A 98-year-old top Nazi war crimes suspect, accused of overseeing
thousands of Jewish deportations during World War II, has been charged
with war crimes in Hungary, prosecutors said.
Laszlo Csatary, who
has been under house arrest since last year, is listed by the Simon
Wiesenthal Center as its most-wanted alleged Nazi war criminal.
The
Nazi-hunting organisation says that Csatary was a senior Hungarian
police officer in charge of the Kosice ghetto, in what is now Slovakia.
"He
is charged with the unlawful execution and torture of people ...
committing war crimes partly as a perpetrator, partly as an accomplice,"

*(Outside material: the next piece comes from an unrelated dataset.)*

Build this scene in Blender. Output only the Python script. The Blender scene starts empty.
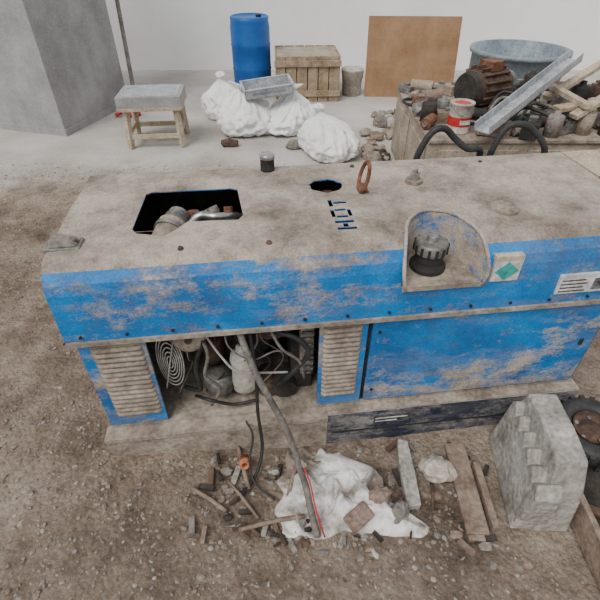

said Bettina Bagoly, a spokeswoman for the Budapest Chief Prosecutor's
Office.
She said Csatary's case would go to trial within three months.
The
Center says that in his role, Csatary helped organise the deportation
to Ukraine and the Nazi death camp Auschwitz of some 15,700 Jews between
1941 and 1944.
He was sentenced to death in absentia in 1948 by a court in what was then Czechoslovakia.
Csatary,
whose full name is Laszlo Csizsik-Csatary, sometimes spelt
Csizsik-Csatari, was arrested on July 18, 2012 in Budapest on the basis
of information provided by the Wiesenthal Center.
Csatary had fled to Canada after World War II but apparently lived undisturbed in Hungary for about 15 years before his arrest.
At a court hearing last July he denied all the accusations.